Though the future looms large with questions, make it through this moment, today, tonight as authentically as you can. Get support when you need it. Give support when you can. Don’t tell anyone how to feel – there is no “right” way through this moment. Instead, help people recognize what they are feeling. Let us give ourselves permission to be terrified, enraged, grief-stricken and stunned. In any order or all at once. Let us each gain the clarity of our convictions and the strength to act on them. May we grow through this challenging time into people that future generations will be honored to descend from.
What follows is a list of some of what I’ve done in the last few months and some of what I’ve taught students to do for a long time to support safety and well-being and the recognition of the immense power of life in the moment.
WAYS TO FEEL BETTER IN THE MOMENT
1. Orient to the space below you and the external surfaces your body is touching. Orienting down helps us settle down.
2. Notice your body, then the external surfaces, go back and forth between the two until you find your breath. The process can calm you down.
3. Notice your capacity to breathe. Thank your body for being able to breathe even when you aren’t noticing.
4. Take a breath for someone you know or someone unknown who is struggling for breath right now.
5. Look around the space you are in and ask your body to decide if you are safe where you are right now. Notice what happens when your body feels safe.
6. If your body doesn’t feel safe, ask your body what it needs. If that need is too complicated in the moment, meet another of your body’s needs, like water or fresh air.
7. Thank your body for its knowing and its ability to sense safety and danger.
8. Recognize the aliveness in you right now.

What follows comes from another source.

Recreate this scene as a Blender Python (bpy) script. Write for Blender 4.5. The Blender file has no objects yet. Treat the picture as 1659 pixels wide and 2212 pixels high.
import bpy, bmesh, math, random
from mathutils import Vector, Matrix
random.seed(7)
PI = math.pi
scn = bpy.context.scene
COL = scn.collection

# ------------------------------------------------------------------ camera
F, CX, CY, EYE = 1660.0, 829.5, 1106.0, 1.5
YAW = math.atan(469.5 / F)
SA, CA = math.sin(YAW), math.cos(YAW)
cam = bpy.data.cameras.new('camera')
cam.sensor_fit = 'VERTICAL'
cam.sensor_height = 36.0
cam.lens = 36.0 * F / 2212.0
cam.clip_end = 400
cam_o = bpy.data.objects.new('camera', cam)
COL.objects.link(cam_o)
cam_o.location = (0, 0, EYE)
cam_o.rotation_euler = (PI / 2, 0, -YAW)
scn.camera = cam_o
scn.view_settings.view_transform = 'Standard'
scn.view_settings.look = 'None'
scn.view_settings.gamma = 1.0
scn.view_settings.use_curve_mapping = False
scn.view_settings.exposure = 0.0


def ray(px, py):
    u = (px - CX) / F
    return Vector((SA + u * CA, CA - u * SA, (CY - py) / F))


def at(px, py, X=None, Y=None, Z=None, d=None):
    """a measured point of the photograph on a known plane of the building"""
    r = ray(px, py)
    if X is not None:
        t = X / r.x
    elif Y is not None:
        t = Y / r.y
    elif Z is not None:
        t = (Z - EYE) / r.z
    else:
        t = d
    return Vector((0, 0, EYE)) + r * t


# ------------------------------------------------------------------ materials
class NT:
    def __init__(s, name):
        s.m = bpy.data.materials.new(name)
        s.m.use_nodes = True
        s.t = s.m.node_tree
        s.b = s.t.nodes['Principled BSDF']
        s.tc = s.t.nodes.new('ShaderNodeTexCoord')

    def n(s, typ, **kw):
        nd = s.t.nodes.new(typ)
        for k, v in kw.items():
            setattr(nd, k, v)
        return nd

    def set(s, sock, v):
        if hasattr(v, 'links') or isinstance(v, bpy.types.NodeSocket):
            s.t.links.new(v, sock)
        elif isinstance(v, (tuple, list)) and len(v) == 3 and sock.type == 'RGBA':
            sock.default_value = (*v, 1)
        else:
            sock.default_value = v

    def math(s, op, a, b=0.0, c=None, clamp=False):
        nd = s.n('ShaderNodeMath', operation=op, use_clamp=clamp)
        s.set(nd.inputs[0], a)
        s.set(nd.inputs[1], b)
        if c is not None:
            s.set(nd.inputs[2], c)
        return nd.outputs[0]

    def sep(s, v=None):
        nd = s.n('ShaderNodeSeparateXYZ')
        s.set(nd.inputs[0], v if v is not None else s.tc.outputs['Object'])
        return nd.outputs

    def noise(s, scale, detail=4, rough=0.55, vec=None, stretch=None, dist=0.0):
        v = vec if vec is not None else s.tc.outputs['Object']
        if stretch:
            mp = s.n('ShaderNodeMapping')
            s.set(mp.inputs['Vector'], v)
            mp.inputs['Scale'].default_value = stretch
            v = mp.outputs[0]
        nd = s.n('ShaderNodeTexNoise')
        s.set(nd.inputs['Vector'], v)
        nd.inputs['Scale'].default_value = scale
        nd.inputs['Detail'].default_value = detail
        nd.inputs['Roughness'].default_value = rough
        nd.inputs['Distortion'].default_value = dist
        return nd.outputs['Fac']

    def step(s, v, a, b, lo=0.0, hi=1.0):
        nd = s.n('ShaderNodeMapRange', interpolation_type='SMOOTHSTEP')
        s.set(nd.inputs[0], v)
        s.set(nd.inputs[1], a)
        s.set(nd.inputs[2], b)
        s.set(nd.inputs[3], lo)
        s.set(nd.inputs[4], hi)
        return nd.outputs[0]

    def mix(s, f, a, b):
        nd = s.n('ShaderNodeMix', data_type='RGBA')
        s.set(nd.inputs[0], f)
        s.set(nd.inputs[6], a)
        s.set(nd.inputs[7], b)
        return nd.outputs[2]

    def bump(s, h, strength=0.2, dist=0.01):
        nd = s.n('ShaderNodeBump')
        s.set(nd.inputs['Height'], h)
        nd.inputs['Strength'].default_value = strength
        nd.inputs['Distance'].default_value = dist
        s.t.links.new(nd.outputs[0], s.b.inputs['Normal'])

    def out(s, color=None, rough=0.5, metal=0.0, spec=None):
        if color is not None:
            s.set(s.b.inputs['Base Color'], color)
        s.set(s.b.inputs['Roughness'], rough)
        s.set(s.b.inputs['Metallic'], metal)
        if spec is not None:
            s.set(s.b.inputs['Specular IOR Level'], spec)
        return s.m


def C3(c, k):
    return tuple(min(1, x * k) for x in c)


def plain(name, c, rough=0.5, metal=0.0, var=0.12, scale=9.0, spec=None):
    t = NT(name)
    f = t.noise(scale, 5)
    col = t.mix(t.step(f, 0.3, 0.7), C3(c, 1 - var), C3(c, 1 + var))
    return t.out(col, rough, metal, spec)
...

9. Go outside and sit on the earth. Spend time with a plant or watch an animal. Look with fresh eyes, as if you are seeing for the first time. Notice something new about what you are looking at, maybe the shape, color or movement. Then notice the felt sense in your body. Let your body and mind touch the sense of new without the sense of loss. New and loss are often together now. Take time to note when they’re not.
10. If you start to feel better from taking any of the above actions, pause and feel the change. Too often we skip this step, and thus the chance to feel better.
11. Share what helps you feel better with someone else, so they can too.